Fraternity and Sorority Programs

Integrate a “Leadership” Framework for Intentional Student Development

What leadership competencies do students need to develop to best leverage their capacity for getting a job and being successful in the world of work? For impacting their communities? For engaging in global leadership? The Student Leadership Competencies® have been mapped to a variety of career, service, retention, learning, and leadership frameworks. For example, if you use the Social Change Model in Fraternity and Sorority Programs, just use the SLC Social Change Model of Leadership Development framework and design your programs around the competencies linked to that model. Using these frameworks allows you to narrow your focus to the competencies that matter for your programs and offers a universal language across multiple frameworks so your approach is consistent regardless of the frameworks you use.

Easily Identify Curriculum You Need

There are many leadership curricular resources available, sometimes making it difficult to decide the best curriculum for achieving the outcomes you want. Using the Curriculum Index, you can find a comprehensive index of every leadership curriculum module in a variety of leadership books aligned to the Student Leadership Competencies®. No need for sifting and sorting through an entire book to find what you need. Simply select a competency and find all related curriculum across a variety of resources.

Assess Leadership Development Through Participation in Fraternity and Sorority Programs

There are often organizations, retreats, and campus-wide events offered specifically for fraternity and sorority members and can range from social to educational to recreational to cultural. Yet, we often have a hard time assessing the impact of these programs other than through head counts and satisfaction surveys. What about the leadership learning and development that is occurring with the students who participate? Align your existing campus-wide fraternity and sorority programs with the competencies so you know what students should be developing as a result of participation. Use SLC Self-Evaluation Measurements to provide consistency in measurement and compare data across programs.

Market the Leadership Development Value of Fraternities and Sororities

Students want to know what they are getting with their time and energy when deciding whether to join a fraternity or sorority. Have chapter members identify competencies associated with their organizational mission and include these in written form or using the SLC icons in the organization description for marketing and outreach. In addition, by creating a database of all fraternities and sororities and their associated competencies, prospective members can search chapters by competency to determine a fit for their needs and interests.

Use a Common Leadership Language with Chapter Advisors

Chapter advisors can have a major influence in the development of the students in their chapters. With many campuses already holding chapter advisor training or meetings, consider sharing with them how to align what they are doing programmatically and in their one-on-one advising using a leadership competency approach. This can help everyone use the same language and give advisors more tools to foster leadership development.

Help Students Identify Leadership Roles that Fit

We know that some students excel at roles such as secretary or treasurer whereas others find a fit with roles working in areas focused on scholarship or risk management. How can we help students determine chapter, council, and other leadership roles that are a good fit for them?
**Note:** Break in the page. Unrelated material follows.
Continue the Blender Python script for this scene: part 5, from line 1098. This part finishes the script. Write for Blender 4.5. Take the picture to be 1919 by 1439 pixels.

By defining leadership competencies associated with each council and chapter role, students can be made aware of the competencies they need to be proficient in those roles. This can help them determine which roles align with the competencies they have or would like to acquire, and ultimately select roles that best fit for them.

Infuse Intentional Learning into the Fraternity and Sorority Experience

We know that students learn and develop by participating in fraternities and sororities. But, how can we help make this learning intentional and then accurately measure it? Have council and chapter leaders along with general members take the Student Leadership Competencies Inventory to self-assess their competency proficiency and create a competency-based professional development plan related to their roles and organizational involvement. In addition, using the Student Leadership Competencies® assessment tools can provide insight to help advise and coach students on their leadership development.

Intentionally Design, Deliver, and Assess Student Leader Training

How can we make sure that our student leader training is designed to help students be successful in their specific roles? Using pre-established curriculum, you can design and deliver intentional training grounded in the competencies students need for their roles and use standardized assessment measurements to assess learning and development.

Reward and Recognize Leadership Development

We often reward chapters and members for what they have done as evidenced by the phenomenal award packets submitted at the end of each year. However, what about rewarding them for what they learned? Consider offering competency-based chapter recognition that rewards chapters for infusing and measuring competency development in their chapters as well as awards at the individual and chapter level for those who demonstrate exceptional competency development or proficiency.